Micron has certainly done its fair share to help itself along the way. The company has worked to differentiate its product portfolio from competitors, developed new products for emerging technologies in data centers and autonomous vehicles, and reduced production costs. Nevertheless, microchips -- and memory chips in particular -- are subject to sales cycles.

Pricing in NAND and DRAM, the two types of memory chips Micron makes its hay off of, have started to head lower. We can't be sure how low prices will go or how well Micron will weather the storm, but a down cycle is coming nonetheless. Demand has started to cool, prices are moderating, and supply is catching up.

An artist's illustration of various devices like phones, coffee mugs, and cars getting embedded with microchips.
An artist's illustration of various devices like phones, coffee mugs, and cars getting embedded with microchips.

Image source: Getty Images.

It's all about averages

Micron's momentum has continued to carry sales and profits higher despite signs that a downturn is already here.
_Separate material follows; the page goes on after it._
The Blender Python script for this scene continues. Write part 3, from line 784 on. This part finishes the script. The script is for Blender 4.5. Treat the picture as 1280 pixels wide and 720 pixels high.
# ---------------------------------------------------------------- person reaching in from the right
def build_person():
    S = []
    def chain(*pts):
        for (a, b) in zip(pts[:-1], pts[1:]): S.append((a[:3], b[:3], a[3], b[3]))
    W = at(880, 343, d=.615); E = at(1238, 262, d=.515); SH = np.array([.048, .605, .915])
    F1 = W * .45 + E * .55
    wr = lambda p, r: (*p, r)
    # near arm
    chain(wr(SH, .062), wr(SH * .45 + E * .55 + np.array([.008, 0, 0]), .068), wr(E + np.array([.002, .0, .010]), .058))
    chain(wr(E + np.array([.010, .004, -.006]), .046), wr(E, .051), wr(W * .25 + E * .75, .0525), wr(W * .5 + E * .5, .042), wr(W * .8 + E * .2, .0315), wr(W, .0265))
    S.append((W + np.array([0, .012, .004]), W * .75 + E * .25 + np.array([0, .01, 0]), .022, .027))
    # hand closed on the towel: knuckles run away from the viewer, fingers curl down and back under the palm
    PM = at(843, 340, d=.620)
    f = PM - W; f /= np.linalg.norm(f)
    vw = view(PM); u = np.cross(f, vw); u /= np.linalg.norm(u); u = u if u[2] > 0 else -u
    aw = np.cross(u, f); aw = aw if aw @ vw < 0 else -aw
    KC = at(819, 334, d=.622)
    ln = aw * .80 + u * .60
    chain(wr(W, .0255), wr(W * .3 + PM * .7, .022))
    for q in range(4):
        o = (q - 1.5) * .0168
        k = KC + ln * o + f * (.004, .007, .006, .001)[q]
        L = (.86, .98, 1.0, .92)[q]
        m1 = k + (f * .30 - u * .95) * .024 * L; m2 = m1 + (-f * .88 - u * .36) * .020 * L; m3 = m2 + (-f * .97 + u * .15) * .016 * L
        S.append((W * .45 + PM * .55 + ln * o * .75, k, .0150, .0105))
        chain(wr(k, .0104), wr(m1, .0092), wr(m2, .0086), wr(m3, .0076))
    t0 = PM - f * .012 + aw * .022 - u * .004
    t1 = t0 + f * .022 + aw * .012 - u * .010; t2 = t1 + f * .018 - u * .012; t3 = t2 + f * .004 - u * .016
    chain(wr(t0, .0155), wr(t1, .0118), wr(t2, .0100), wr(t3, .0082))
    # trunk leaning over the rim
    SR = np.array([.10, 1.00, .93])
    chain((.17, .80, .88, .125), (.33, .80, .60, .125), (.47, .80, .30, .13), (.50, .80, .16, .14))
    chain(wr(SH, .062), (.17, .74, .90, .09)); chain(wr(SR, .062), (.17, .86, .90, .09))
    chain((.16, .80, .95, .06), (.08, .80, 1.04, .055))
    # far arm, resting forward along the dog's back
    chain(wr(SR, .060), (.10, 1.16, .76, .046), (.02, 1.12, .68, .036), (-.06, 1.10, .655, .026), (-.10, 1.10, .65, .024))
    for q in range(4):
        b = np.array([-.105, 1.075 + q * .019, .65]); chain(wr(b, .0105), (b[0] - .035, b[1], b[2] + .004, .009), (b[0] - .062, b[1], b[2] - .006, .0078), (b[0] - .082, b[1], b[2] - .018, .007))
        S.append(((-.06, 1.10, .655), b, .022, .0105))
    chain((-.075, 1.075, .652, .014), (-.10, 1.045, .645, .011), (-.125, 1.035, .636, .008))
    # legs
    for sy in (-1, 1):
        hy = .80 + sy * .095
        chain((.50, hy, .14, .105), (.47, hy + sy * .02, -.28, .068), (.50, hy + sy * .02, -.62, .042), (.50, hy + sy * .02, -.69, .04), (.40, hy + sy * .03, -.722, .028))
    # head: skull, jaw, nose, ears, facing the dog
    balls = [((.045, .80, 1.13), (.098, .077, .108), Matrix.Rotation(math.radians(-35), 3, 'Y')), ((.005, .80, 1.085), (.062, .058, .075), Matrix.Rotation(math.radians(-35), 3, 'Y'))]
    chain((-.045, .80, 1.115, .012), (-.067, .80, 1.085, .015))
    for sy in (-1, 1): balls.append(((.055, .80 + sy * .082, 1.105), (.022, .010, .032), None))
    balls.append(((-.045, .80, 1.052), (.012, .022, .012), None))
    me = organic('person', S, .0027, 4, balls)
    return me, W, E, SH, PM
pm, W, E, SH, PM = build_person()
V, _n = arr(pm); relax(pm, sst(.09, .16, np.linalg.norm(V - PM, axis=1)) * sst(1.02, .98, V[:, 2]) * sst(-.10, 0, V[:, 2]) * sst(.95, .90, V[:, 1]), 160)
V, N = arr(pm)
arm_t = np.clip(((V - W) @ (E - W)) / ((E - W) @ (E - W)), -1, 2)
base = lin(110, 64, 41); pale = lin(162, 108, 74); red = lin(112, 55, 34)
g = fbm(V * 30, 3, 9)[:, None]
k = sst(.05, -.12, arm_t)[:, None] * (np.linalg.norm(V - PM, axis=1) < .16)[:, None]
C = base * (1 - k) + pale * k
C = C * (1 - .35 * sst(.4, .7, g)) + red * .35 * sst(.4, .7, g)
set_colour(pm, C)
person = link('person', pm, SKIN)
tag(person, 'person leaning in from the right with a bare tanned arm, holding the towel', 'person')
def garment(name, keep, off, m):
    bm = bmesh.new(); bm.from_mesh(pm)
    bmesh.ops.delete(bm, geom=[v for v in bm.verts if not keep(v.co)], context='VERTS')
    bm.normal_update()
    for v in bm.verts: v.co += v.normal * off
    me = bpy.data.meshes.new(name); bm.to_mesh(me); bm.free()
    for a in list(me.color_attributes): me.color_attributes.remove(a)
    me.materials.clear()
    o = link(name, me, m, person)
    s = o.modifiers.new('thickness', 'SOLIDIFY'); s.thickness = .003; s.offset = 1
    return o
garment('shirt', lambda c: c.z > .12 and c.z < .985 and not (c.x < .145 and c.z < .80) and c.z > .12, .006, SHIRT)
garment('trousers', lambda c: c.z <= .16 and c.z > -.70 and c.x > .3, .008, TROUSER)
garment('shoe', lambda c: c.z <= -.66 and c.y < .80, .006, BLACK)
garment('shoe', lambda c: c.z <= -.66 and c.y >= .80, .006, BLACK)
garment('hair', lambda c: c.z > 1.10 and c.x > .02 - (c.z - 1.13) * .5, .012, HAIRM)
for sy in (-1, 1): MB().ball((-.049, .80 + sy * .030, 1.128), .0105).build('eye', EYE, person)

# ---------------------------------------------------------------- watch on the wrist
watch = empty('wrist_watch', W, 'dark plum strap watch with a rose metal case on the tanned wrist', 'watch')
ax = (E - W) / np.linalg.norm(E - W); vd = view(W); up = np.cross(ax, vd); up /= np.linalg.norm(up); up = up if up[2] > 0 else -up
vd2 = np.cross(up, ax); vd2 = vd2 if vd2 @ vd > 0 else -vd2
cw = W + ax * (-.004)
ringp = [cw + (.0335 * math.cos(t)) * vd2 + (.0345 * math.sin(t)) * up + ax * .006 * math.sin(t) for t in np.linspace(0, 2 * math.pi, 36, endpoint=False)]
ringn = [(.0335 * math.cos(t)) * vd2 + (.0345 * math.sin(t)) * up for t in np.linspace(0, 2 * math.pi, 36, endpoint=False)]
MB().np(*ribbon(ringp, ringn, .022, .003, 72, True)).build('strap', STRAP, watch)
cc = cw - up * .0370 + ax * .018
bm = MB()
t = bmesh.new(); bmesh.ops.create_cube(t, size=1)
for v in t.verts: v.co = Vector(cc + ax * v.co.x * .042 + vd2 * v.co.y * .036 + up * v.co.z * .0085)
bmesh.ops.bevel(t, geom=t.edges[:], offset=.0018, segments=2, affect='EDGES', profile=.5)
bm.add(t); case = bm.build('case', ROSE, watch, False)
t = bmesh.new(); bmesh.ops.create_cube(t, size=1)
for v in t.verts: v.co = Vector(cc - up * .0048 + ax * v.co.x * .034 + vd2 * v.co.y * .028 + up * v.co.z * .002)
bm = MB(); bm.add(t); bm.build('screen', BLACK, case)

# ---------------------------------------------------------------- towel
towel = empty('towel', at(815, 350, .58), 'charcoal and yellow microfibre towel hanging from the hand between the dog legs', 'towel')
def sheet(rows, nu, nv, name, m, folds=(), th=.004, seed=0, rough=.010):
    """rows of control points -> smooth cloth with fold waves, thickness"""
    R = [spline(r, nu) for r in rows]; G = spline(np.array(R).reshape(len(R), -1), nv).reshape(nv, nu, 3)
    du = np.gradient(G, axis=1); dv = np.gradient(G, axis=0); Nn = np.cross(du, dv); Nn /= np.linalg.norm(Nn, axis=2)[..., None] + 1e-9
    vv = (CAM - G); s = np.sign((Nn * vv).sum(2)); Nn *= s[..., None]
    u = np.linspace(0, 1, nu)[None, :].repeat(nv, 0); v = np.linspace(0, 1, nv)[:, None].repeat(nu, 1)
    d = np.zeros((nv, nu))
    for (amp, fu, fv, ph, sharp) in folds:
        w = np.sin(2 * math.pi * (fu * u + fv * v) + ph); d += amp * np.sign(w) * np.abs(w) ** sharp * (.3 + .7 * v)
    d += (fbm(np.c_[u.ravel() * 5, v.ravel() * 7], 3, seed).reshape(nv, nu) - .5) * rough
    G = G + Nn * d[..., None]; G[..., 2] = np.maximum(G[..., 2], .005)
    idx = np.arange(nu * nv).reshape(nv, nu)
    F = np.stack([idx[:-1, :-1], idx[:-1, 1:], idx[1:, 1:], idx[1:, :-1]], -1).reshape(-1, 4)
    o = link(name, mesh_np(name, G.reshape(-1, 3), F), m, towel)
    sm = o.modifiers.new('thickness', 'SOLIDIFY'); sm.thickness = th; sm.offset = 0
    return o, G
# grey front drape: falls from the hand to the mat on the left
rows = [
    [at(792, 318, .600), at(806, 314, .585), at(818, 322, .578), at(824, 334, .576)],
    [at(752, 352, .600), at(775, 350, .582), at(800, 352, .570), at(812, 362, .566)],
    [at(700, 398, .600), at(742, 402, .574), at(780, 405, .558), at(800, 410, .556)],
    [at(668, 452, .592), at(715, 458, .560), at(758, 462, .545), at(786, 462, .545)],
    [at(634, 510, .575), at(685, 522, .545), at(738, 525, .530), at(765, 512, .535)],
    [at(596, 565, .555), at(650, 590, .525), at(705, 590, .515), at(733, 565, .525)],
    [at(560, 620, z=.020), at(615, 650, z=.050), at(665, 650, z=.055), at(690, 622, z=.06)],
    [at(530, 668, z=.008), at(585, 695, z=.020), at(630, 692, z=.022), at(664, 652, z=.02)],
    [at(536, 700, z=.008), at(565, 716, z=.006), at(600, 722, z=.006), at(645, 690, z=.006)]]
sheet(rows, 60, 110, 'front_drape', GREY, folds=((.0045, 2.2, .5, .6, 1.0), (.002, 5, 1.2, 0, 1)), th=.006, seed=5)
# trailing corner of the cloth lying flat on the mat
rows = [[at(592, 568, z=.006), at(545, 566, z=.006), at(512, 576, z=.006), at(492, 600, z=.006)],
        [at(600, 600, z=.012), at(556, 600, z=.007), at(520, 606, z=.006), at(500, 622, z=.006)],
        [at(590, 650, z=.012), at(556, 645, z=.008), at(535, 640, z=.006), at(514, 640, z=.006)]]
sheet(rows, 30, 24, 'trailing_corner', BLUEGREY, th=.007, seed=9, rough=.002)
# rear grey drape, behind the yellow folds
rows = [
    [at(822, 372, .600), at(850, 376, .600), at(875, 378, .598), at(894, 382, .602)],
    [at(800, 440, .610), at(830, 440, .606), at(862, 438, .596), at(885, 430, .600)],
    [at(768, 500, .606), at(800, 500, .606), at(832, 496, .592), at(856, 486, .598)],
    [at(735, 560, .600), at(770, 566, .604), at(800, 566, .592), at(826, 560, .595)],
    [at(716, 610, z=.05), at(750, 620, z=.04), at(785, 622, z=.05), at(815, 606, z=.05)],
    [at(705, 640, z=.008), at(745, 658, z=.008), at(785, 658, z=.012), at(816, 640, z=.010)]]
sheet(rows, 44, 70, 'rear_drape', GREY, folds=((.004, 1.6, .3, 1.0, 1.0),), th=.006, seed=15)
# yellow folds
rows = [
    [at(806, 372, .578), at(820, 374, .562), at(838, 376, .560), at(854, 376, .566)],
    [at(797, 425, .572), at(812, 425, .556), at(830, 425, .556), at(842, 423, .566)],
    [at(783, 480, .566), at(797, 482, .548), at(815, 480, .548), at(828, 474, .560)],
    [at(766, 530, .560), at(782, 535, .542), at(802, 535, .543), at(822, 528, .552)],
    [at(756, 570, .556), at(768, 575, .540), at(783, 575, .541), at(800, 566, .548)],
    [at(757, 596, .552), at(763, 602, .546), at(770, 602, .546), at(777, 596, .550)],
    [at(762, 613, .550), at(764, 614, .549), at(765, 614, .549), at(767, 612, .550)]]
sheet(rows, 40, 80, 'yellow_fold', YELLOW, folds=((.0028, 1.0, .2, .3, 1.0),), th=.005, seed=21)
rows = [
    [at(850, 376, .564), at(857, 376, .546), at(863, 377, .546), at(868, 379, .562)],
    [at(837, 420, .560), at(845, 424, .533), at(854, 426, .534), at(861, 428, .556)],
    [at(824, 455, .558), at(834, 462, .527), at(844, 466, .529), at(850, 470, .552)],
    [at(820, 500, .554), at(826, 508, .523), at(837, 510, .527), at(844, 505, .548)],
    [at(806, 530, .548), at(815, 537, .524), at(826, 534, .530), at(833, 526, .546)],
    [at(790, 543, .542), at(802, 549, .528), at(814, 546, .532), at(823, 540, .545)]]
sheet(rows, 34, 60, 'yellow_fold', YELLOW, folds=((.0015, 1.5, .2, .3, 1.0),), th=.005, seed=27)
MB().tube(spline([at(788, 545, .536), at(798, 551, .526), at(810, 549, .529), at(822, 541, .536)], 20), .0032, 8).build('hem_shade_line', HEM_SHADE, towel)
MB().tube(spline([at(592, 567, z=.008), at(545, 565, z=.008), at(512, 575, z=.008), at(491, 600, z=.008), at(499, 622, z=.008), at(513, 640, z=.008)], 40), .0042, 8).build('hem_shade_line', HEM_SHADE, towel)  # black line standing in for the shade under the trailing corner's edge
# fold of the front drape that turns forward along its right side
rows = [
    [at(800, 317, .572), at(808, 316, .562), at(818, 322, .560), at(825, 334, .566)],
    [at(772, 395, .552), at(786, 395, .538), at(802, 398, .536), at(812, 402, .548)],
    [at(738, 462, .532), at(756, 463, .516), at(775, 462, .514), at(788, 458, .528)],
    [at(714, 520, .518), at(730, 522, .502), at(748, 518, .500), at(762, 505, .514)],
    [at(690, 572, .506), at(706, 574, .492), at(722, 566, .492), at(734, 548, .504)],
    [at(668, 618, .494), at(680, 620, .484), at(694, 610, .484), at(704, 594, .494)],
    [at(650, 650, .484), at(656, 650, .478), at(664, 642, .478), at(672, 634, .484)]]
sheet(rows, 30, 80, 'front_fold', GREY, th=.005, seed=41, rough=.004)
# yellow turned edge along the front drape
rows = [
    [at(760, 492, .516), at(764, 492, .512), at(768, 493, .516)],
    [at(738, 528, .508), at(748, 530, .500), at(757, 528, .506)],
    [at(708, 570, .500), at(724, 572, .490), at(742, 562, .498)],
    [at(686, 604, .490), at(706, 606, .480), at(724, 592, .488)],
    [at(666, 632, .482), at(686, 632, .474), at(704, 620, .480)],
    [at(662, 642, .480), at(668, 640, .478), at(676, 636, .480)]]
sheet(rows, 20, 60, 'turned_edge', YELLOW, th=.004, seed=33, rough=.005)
However, in anticipation of the inevitable, Micron's stock has tumbled 34% from its highs, a normal occurrence for a cyclical stock ahead of expected turbulence.

That could seem like a great time to buy, especially with management continuing to talk positively about the company's prospects. Micron is paying down debt and is beginning an aggressive share repurchase program, which should help mitigate some of the looming pain. But Micron investors should still approach with caution.